В Париже я получил следующую телеграмму с условной подписью:

«Berlin le 18 Septembre. Periculum in mora. Depechez-vous. L'oncle de Maurice Henning» [ «Промедление опасно. Спешите. Дядя Морица Геннинга» ], Геннинг было второе имя Морица Бланкенбурга, племянника Роона. Хотя текст телеграммы оставлял под сомнением, принадлежит ли инициатива вызова Роону или королю, однако я выехал не колеблясь.

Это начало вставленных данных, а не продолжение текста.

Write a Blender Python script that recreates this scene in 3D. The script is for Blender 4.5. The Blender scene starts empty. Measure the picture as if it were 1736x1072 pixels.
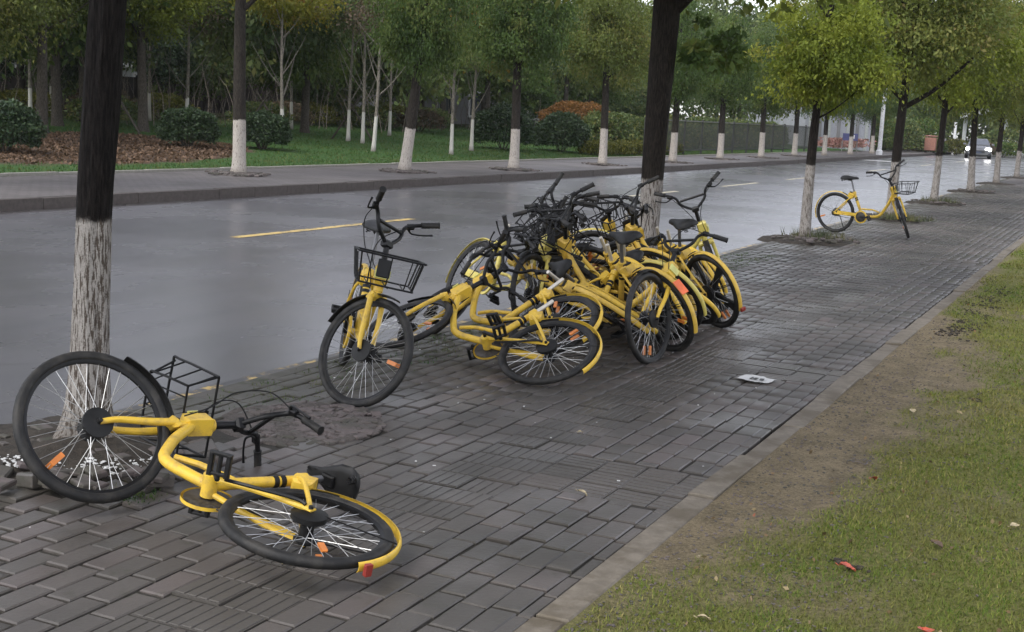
import bpy, math, random
import numpy as np
from mathutils import Matrix, Vector, Quaternion, noise

random.seed(7); RNG = np.random.default_rng(11)
SC = bpy.context.scene
COL = SC.collection
PI = math.pi
def R(d): return math.radians(d)

# ------------------------------------------------------------------ camera, sky, sun, exposure
cam_d = bpy.data.cameras.new('camera'); cam = bpy.data.objects.new('camera', cam_d); COL.objects.link(cam)
cam_d.sensor_width = 36.0; cam_d.lens = 45.62; cam_d.clip_start = 0.05; cam_d.clip_end = 1500
PITCH, YAW, ROLL = 8.965, 25.325, 2.862
CAM_M = Matrix.Translation((0, 0, 1.62)) @ Matrix.Rotation(R(YAW), 4, 'Z') @ Matrix.Rotation(R(90 - PITCH), 4, 'X') @ Matrix.Rotation(R(ROLL), 4, 'Z')
cam.matrix_world = CAM_M
SC.camera = cam
CAM_I = CAM_M.inverted()
def to_px(p):
    v = CAM_I @ Vector(p)
    if v.z > -0.1: return None
    f = 2200.0
    return (868 + f * v.x / -v.z, 536 - f * v.y / -v.z, -v.z)

world = bpy.data.worlds.new('World'); SC.world = world; world.use_nodes = True
wn = world.node_tree; wn.nodes.clear()
SUN_EL, SUN_AZ = 52.0, 200.0
sky = wn.nodes.new('ShaderNodeTexSky'); sky.sky_type = 'NISHITA'; sky.sun_disc = False
sky.sun_elevation = R(SUN_EL); sky.sun_rotation = R(SUN_AZ)
sky.air_density = 1.0; sky.dust_density = 1.2; sky.ozone_density = 1.5; sky.altitude = 20
hsv = wn.nodes.new('ShaderNodeHueSaturation'); hsv.inputs['Saturation'].default_value = 0.28; hsv.inputs['Hue'].default_value = 0.525
bg = wn.nodes.new('ShaderNodeBackground'); bg.inputs['Strength'].default_value = 0.14
wo = wn.nodes.new('ShaderNodeOutputWorld')
wn.links.new(sky.outputs['Color'], hsv.inputs['Color']); wn.links.new(hsv.outputs['Color'], bg.inputs['Color']); wn.links.new(bg.outputs['Background'], wo.inputs['Surface'])
sun_d = bpy.data.lights.new('sun', 'SUN'); sun_d.energy = 0.6; sun_d.angle = R(25); sun_d.color = (1.0, 0.97, 0.92)
sun = bpy.data.objects.new('sun', sun_d); COL.objects.link(sun)
_az = R(SUN_AZ)
_dir = Vector((math.sin(_az) * math.cos(R(SUN_EL)), math.cos(_az) * math.cos(R(SUN_EL)), math.sin(R(SUN_EL))))
sun.rotation_euler = _dir.to_track_quat('Z', 'Y').to_euler()
SC.view_settings.view_transform = 'Standard'; SC.view_settings.look = 'None'
SC.view_settings.exposure = 1.4; SC.view_settings.gamma = 1.0
try: SC.view_settings.use_curve_mapping = False
except Exception: pass
SC.cycles.max_bounces = 6; SC.cycles.diffuse_bounces = 3; SC.cycles.glossy_bounces = 3; SC.cycles.transmission_bounces = 4
SC.cycles.transparent_max_bounces = 6

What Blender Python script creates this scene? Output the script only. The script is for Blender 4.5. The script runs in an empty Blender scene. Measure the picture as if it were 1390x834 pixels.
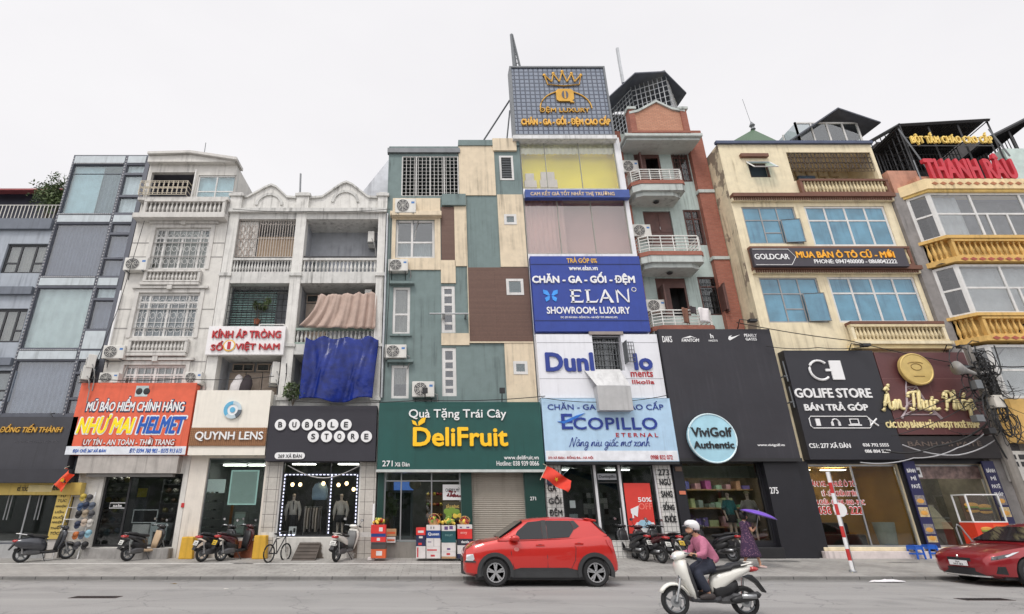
import bpy,bmesh,math,random
from mathutils import Vector,Matrix
random.seed(7)
R=math.radians
S=bpy.context.scene
COL=S.collection
PI=math.pi
# ------------------------------------------------------------------ camera, sky, sun, exposure
F,PIT,CX,CY,CH=729.0,R(21.35),585.0,417.0,1.6
cam_d=bpy.data.cameras.new('camera'); cam=bpy.data.objects.new('camera',cam_d); COL.objects.link(cam)
cam.location=(0,0,CH); cam.rotation_euler=(R(90)+PIT,0,0)
cam_d.sensor_fit='HORIZONTAL'; cam_d.sensor_width=36; cam_d.lens=36*F/1390
cam_d.shift_x=(695-CX)/1390; cam_d.clip_end=2000; cam_d.clip_start=.1
S.camera=cam
SUN_EL,SUN_AZ=R(56),R(205)
w=bpy.data.worlds.new('World'); S.world=w; w.use_nodes= True
nt=w.node_tree; N=nt.nodes; LK=nt.links
bg=N['Background']; bg.inputs[1].default_value=.1
sky=N.new('ShaderNodeTexSky'); sky.sky_type='NISHITA'; sky.sun_disc= False
sky.sun_elevation=SUN_EL; sky.sun_rotation=SUN_AZ
hs=N.new('ShaderNodeHueSaturation'); hs.inputs['Saturation'].default_value=.25; LK.new(sky.outputs[0],hs.inputs['Color'])
tc=N.new('ShaderNodeTexCoord')
nz=N.new('ShaderNodeTexNoise'); nz.inputs['Scale'].default_value=1.6; nz.inputs['Detail'].default_value=5
mp=N.new('ShaderNodeMapping'); mp.inputs['Scale'].default_value=(1,1,2.4); LK.new(tc.outputs['Generated'],mp.inputs[0]); LK.new(mp.outputs[0],nz.inputs['Vector'])
cr=N.new('ShaderNodeValToRGB'); cr.color_ramp.elements[0].position=.3; cr.color_ramp.elements[1].position=.72
cr.color_ramp.elements[0].color=(.915,.90,.925,1); cr.color_ramp.elements[1].color=(1,.985,1,1); LK.new(nz.outputs[0],cr.inputs[0])
dt=N.new('ShaderNodeVectorMath'); dt.operation='DOT_PRODUCT'; LK.new(tc.outputs['Generated'],dt.inputs[0])
dt.inputs[1].default_value=(-.2,-.75,.63)
mr=N.new('ShaderNodeMapRange'); mr.inputs['From Min'].default_value=.1; mr.inputs['From Max'].default_value=1
mr.inputs['To Min'].default_value=10.4; mr.inputs['To Max'].default_value=17.0; LK.new(dt.outputs['Value'],mr.inputs[0])
vm=N.new('ShaderNodeVectorMath'); vm.operation='SCALE'; LK.new(cr.outputs[0],vm.inputs[0]); LK.new(mr.outputs[0],vm.inputs['Scale'])
mx=N.new('ShaderNodeMix'); mx.data_type='RGBA'; mx.inputs[0].default_value=.9
LK.new(hs.outputs[0],mx.inputs[6]); LK.new(vm.outputs[0],mx.inputs[7]); LK.new(mx.outputs[2],bg.inputs[0])
sun_d=bpy.data.lights.new('sun','SUN'); sun_d.energy=1.5; sun_d.angle=R(16); sun_d.color=(1,.96,.9)
sun=bpy.data.objects.new('sun',sun_d); COL.objects.link(sun); sun.location=(-8,-20,40)
sun.rotation_euler=Vector((-.25,-.5,.83)).to_track_quat('Z','Y').to_euler()
S.view_settings.view_transform='Standard'; S.view_settings.look='None'; S.view_settings.exposure=0.0; S.view_settings.gamma=1
S.view_settings.use_curve_mapping= False
S.render.engine='CYCLES'; S.cycles.max_bounces=8; S.cycles.transparent_max_bounces=16; S.cycles.use_denoising= True
# ------------------------------------------------------------------ measuring: a photo pixel on the upright plane y = D, in metres
def PX(px,py,D=20.5):
 b=(CY-py)/F
 return (px-CX)/F*D/(math.cos(PIT)-b*math.sin(PIT))
def PZ(py,D=20.5):
 b=(CY-py)/F
 return CH+D*(math.sin(PIT)+b*math.cos(PIT))/(math.cos(PIT)-b*math.sin(PIT))
def RC(xl,xr,yt,yb,D=20.5,ym=None):
 ym=(yt+yb)/2 if ym is None else ym
 return PX(xl,ym,D),PX(xr,ym,D),PZ(yb,D),PZ(yt,D)
def R4(tl,tr,yt,bl,br,yb,D=20.5):
 return (PX(tl,yt,D)+PX(bl,yb,D))/2,(PX(tr,yt,D)+PX(br,yb,D))/2,PZ(yb,D),PZ(yt,D)
WALK0,WALKZ,WALKS=16.35,.07,.053
def gz(y): return 0.0 if y<WALK0 else WALKZ+(y-WALK0)*WALKS
# ------------------------------------------------------------------ materials
def sr(r,g,b,k=1.0):
 f= lambda c:(c/255/12.92 if c/255<=.04045 else ((c/255+.055)/1.055)**2.4)*k
 return (f(r),f(g),f(b))
MATS={}
def nodes_of(name):
 m=bpy.data.materials.new(name); m.use_nodes= True
 return m,m.node_tree.nodes,m.node_tree.links
def mixc(n,l,fac,a,b,mode='MIX'):
 x=n.new('ShaderNodeMix'); x.data_type='RGBA'; x.blend_type=mode
 if isinstance(fac,(int,float)):x.inputs[0].default_value=fac
 else:l.new(fac,x.inputs[0])
 for i,c in ((6,a),(7,b)):
  if isinstance(c,tuple):x.inputs[i].default_value=(*c[:3],1)
  else:l.new(c,x.inputs[i])
 return x.outputs[2]
def coords(n,l,scale=(1,1,1),rot=(0,0,0)):
 t=n.new('ShaderNodeTexCoord'); m=n.new('ShaderNodeMapping'); m.inputs['Scale'].default_value=scale; m.inputs['Rotation'].default_value=rot
 l.new(t.outputs['Object'],m.inputs[0]); return m.outputs[0]
def noise(n,l,vec,scale,detail=4,rough=.55):
 t=n.new('ShaderNodeTexNoise'); t.inputs['Scale'].default_value=scale; t.inputs['Detail'].default_value=detail
 t.inputs['Roughness'].default_value=rough; l.new(vec,t.inputs['Vector']); return t.outputs[0]
def ramp(n,l,src,p0,p1):
 t=n.new('ShaderNodeMapRange'); t.interpolation_type='SMOOTHSTEP'; t.inputs[1].default_value=p0; t.inputs[2].default_value=p1
 l.new(src,t.inputs[0]); return t.outputs[0]
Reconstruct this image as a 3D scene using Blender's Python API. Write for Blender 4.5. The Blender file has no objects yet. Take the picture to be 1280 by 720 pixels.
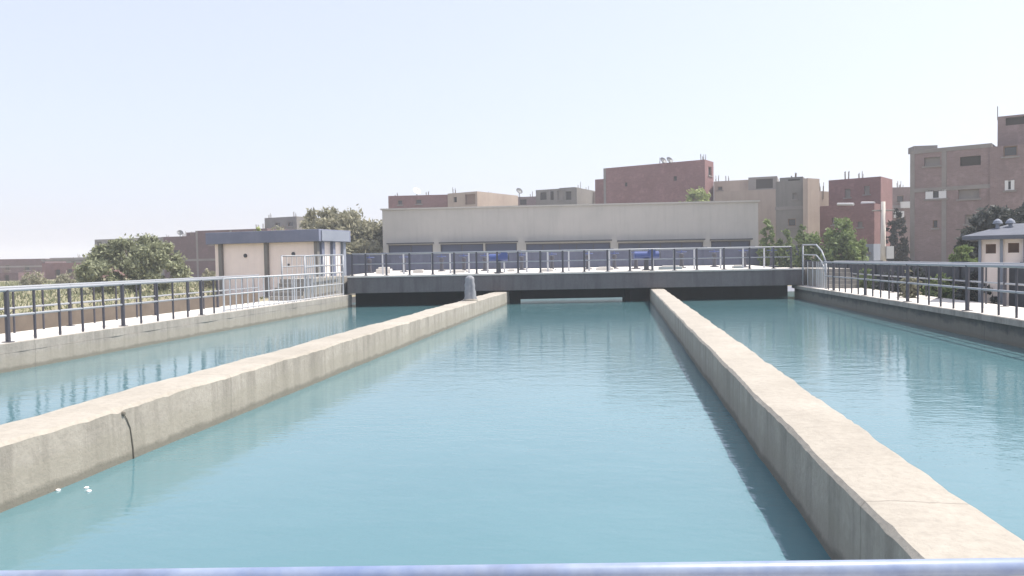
import bpy, math, random
from mathutils import Vector, Matrix
R = math.radians
rnd = random.Random(7)
scene = bpy.context.scene
col = scene.collection

# ------------------------------------------------------------------ camera
F, CAMZ, VP, ROLL = 960.0, 2.0, (775.0, 322.5), 1.0
def camera_axes():
    r = R(ROLL); c, s = math.cos(r), math.sin(r)
    dx, dy = VP[0]-640, VP[1]-360
    ux, uy = c*dx - s*dy, s*dx + c*dy
    pitch = math.atan2(-uy, F); cp, sp = math.cos(pitch), math.sin(pitch)
    yaw = math.atan2(ux, F*cp - uy*sp)
    right = Vector((math.cos(yaw), math.sin(yaw), 0)); fh = Vector((-math.sin(yaw), math.cos(yaw), 0))
    up = Vector((0, 0, 1)); fwd = cp*fh - sp*up; dn = -(cp*up + sp*fh)
    return c*right + s*dn, -s*right + c*dn, fwd
EX, EY, EZ = camera_axes()
CAM = Vector((0, 0, CAMZ))
def ray(px, py): return (px-640)*EX + (py-360)*EY + F*EZ
def at(px, py, Y):
    d = ray(px, py); return CAM + d*(Y/d.y)
def at_z(px, py, z):
    d = ray(px, py); return CAM + d*((z-CAMZ)/d.z)
cd = bpy.data.cameras.new('camera'); cam = bpy.data.objects.new('camera', cd); col.objects.link(cam)
cd.sensor_fit = 'HORIZONTAL'; cd.sensor_width = 36; cd.lens = F/1280*36
cd.clip_start = 0.05; cd.clip_end = 3000
m = Matrix((EX, -EY, -EZ)).transposed().to_4x4(); m.translation = CAM
cam.matrix_world = m
scene.camera = cam

# ------------------------------------------------------------------ materials
def newmat(name):
    mt = bpy.data.materials.new(name); mt.use_nodes = True
    nt = mt.node_tree; b = nt.nodes['Principled BSDF']
    return mt, nt, b
def N(nt, typ, **kw):
    n = nt.nodes.new(typ)
    for k, v in kw.items():
        if k.startswith('i_'):
            n.inputs[k[2:].replace('_', ' ')].default_value = v
        else: setattr(n, k, v)
    return n
def ramp(nt, src, stops):
    r = nt.nodes.new('ShaderNodeValToRGB'); e = r.color_ramp.elements
    while len(e) < len(stops): e.new(0.5)
    for k, (p, c) in enumerate(stops):
        e[k].position = p; e[k].color = (c[0], c[1], c[2], 1) if not isinstance(c, (int, float)) else (c, c, c, 1)
    nt.links.new(src, r.inputs[0]); return r.outputs[0]
def mix(nt, fac, a, b, mode='MIX'):
    n = nt.nodes.new('ShaderNodeMix'); n.data_type = 'RGBA'; n.blend_type = mode
    for s, v in ((0, fac), (6, a), (7, b)):
        if hasattr(v, 'is_output') or isinstance(v, bpy.types.NodeSocket): nt.links.new(v, n.inputs[s])
        elif isinstance(v, (int, float)): n.inputs[s].default_value = v
        else: n.inputs[s].default_value = (v[0], v[1], v[2], 1)
    return n.outputs[2]
def noise(nt, vec, scale, detail=5, rough=.6):
    n = N(nt, 'ShaderNodeTexNoise'); n.inputs['Scale'].default_value = scale
    n.inputs['Detail'].default_value = detail; n.inputs['Roughness'].default_value = rough
    if vec is not None: nt.links.new(vec, n.inputs['Vector'])
    return n.outputs[0]
def geo_pos(nt): return nt.nodes.new('ShaderNodeNewGeometry').outputs['Position']
def scaled(nt, vec, s):
    mp = nt.nodes.new('ShaderNodeMapping'); mp.inputs['Scale'].default_value = s
    nt.links.new(vec, mp.inputs['Vector']); return mp.outputs[0]
def bump(nt, b, h, strength, dist):
    bp = nt.nodes.new('ShaderNodeBump'); bp.inputs['Strength'].default_value = strength
    bp.inputs['Distance'].default_value = dist
    nt.links.new(h, bp.inputs['Height']); nt.links.new(bp.outputs[0], b.inputs['Normal'])

def mottled(name, c1, c2, scale=1.5, rough=.9, bumpd=.004, streak=0.0, dirt=None):
    mt, nt, b = newmat(name); p = geo_pos(nt)
    colr = ramp(nt, noise(nt, p, scale, 6, .65), [(.3, c1), (.7, c2)])
    if streak:
        st = noise(nt, scaled(nt, p, (3.0, 3.0, .25)), 1.3, 4)
        colr = mix(nt, ramp(nt, st, [(.48, 0.0), (.75, streak)]), colr, [x*.55 for x in c1])
    if dirt:
        d = noise(nt, p, scale*.3, 5, .7)
        colr = mix(nt, ramp(nt, d, [(.5, 0.0), (.72, .7)]), colr, dirt)
    nt.links.new(colr, b.inputs['Base Color']); b.inputs['Roughness'].default_value = rough
    if bumpd: bump(nt, b, noise(nt, p, 35, 4), .5, bumpd)
    return mt

def basin_concrete(name, c1, c2, wet=True, wetcol=(.05, .05, .042)):
    """rough cast concrete: blotches, run-down streaks, a wet weedy band at the waterline"""
    mt, nt, b = newmat(name); p = geo_pos(nt)
    colr = ramp(nt, noise(nt, p, .9, 8, .7), [(.28, c1), (.72, c2)])
    fine = noise(nt, p, 14, 5, .7)
    colr = mix(nt, ramp(nt, fine, [(.35, .28), (.6, 0.0)]), colr, [x*.6 for x in c1])
    st = noise(nt, scaled(nt, p, (2.2, 2.2, .22)), 1.6, 5, .65)
    sep = nt.nodes.new('ShaderNodeSeparateXYZ'); nt.links.new(p, sep.inputs[0])
    nz = nt.nodes.new('ShaderNodeSeparateXYZ')
    g = nt.nodes.new('ShaderNodeNewGeometry'); nt.links.new(g.outputs['Normal'], nz.inputs[0])
    up = ramp(nt, nz.outputs[2], [(.3, 1.0), (.6, 0.0)])
    stf = N(nt, 'ShaderNodeMath', operation='MULTIPLY'); nt.links.new(ramp(nt, st, [(.46, 0.0), (.72, .65)]), stf.inputs[0]); nt.links.new(up, stf.inputs[1])
    colr = mix(nt, stf.outputs[0], colr, [x*.5 for x in c1])
    if wet:
        w = N(nt, 'ShaderNodeMath', operation='MULTIPLY_ADD'); nt.links.new(noise(nt, p, 2.6, 6, .75), w.inputs[0])
        w.inputs[1].default_value = -.16; nt.links.new(sep.outputs[2], w.inputs[2])
        f = ramp(nt, w.outputs[0], [(0.0, 1.0), (.035, 0.0)])
        add = N(nt, 'ShaderNodeMath', operation='ADD'); nt.links.new(w.outputs[0], add.inputs[0]); add.inputs[1].default_value = .022
        f = ramp(nt, add.outputs[0], [(0.0, .8), (.05, 0.0)])
        colr = mix(nt, f, colr, wetcol)
        damp = N(nt, 'ShaderNodeMath', operation='MULTIPLY_ADD'); nt.links.new(noise(nt, p, 1.3, 5, .7), damp.inputs[0])
        damp.inputs[1].default_value = -.5; nt.links.new(sep.outputs[2], damp.inputs[2])
        colr = mix(nt, ramp(nt, damp.outputs[0], [(0.0, .45), (.10, 0.0)]), colr, (.27, .25, .20))
    jy = N(nt, 'ShaderNodeMath', operation='MULTIPLY_ADD'); nt.links.new(noise(nt, p, 3.0, 4), jy.inputs[0]); jy.inputs[1].default_value = .12; nt.links.new(sep.outputs[1], jy.inputs[2])
    jm = N(nt, 'ShaderNodeMath', operation='PINGPONG'); nt.links.new(jy.outputs[0], jm.inputs[0]); jm.inputs[1].default_value = 2.35
    colr = mix(nt, ramp(nt, jm.outputs[0], [(0.0, .55), (.016, 0.0)]), colr, [x*.45 for x in c1])
    nt.links.new(colr, b.inputs['Base Color']); b.inputs['Roughness'].default_value = .92
    bump(nt, b, noise(nt, p, 22, 7, .7), .7, .012)
    return mt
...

Прибыв в Берлин 20 сентября утром, я был приглашен к кронпринцу. На его вопрос, как я оцениваю положение, я мог ответить лишь весьма сдержанно, так как последние недели не читал немецких газет и из своего рода depit [ досады ] не осведомлялся об отечественных делах. Мое недовольство объяснялось тем, что король обещал не далее как через 6 недель поставить меня в известность относительно моего будущего, т. е. относительно того, где мне обосноваться: в Берлине, Париже или Лондоне; между тем прошло уже четверть года, наступила осень, а я все еще не знал, где буду жить зимой. Я был не настолько хорошо знаком с положением в его деталях, чтобы изложить кронпринцу свою точку зрения в виде программы; кроме того, я не считал себя в праве высказаться перед ним раньше, чем перед королем. О впечатлении, какое произвела моя аудиенция, я узнал прежде всего из сообщения Роона, которому король, имея в виду меня, сказал: «От него тоже не будет толку, он уже побывал у моего сына». Я не сразу понял тогда все значение этих слов, так как мне не было известно, что король носился с мыслью об отречении от престола; он же предположил, что я, зная или догадываясь об этом, старался заручиться расположением наследника.

На самом же деле я и не думал об отречении короля, когда был принят 22 сентября в Бабельсберге; ситуация стала мне ясна лишь тогда, когда его величество определил ее примерно так: «Я не хочу править, если не могу действовать так, чтобы быть в состоянии отвечать за это перед богом, моей совестью и моими подданными. Но этой возможности я не имею, раз я должен править по воле нынешнего большинства ландтага; я не нахожу более министров, которые были бы согласны возглавлять мое правительство, не заставляя меня и самих себя подчиняться парламентскому большинству. Поэтому я решил отречься и набросал уже проект акта об отречении, обосновав его вышеизложенными причинами». Король показал мне лежащий на столе документ, написанный им собственноручно; был ли он уже подписан или нет, не знаю. Его величество закончил разговор, повторив еще раз, что без подходящих министров он не может править.

Я ответил, что его величеству уже с мая известно о моей готовности вступить в министерство; я уверен, что вместе со мною останется при нем и Роон, и не сомневаюсь, что нам удастся пополнить состав кабинета, если мой приход побудит других членов кабинета уйти в отставку. После некоторого размышления и разговоров король поставил передо мною вопрос, согласен ли я выступить в случае назначения меня министром в защиту реорганизации армии, и, когда я ответил утвердительно, задал второй вопрос — готов ли я пойти на это даже против большинства ландтага и его решений? Когда я снова ответил согласием, он, наконец, заявил: «В таком случае мой долг попытаться вместе с вами продолжать борьбу, не отрекаясь от престола». Уничтожил ли он лежавший на столе документ или сохранил его in rei memoriam [ на память ], я не знаю.

Король предложил мне пройтись с ним по парку. Во время этой прогулки он дал мне прочесть программу на восьми больших страницах, исписанных убористым почерком. Она затрагивала все возможности тогдашней правительственной политики и останавливалась на деталях вроде реформы крейстагов.[520] Оставляю открытым вопрос, служило ли уже это произведение основой для объяснений с моими предшественниками или оно должно было явиться мерой предосторожности против приписывавшейся мне консервативной прямолинейности. Нет сомнения, что, в то время как король собирался призвать меня в министерство, такого рода опасения возбуждались в нем его супругой, о политических дарованиях которой он первоначально был высокого мнения; оно создалось еще в ту пору, когда его величество на правах кронпринца мог позволить себе критиковать правительство брата, не будучи обязан показывать сам пример лучшего правления. В критике принцесса была сильнее своего супруга. Впервые он усомнился в умственном превосходстве супруги тогда, когда ему пришлось уже не только критиковать, а самому действовать и нести официальную ответственность за попытки сделать так, чтобы было лучше. Когда задачи обоих высочайших особ приобрели практический характер, здравый смысл короля начал постепенно освобождаться из-под влияния бойкого женского красноречия.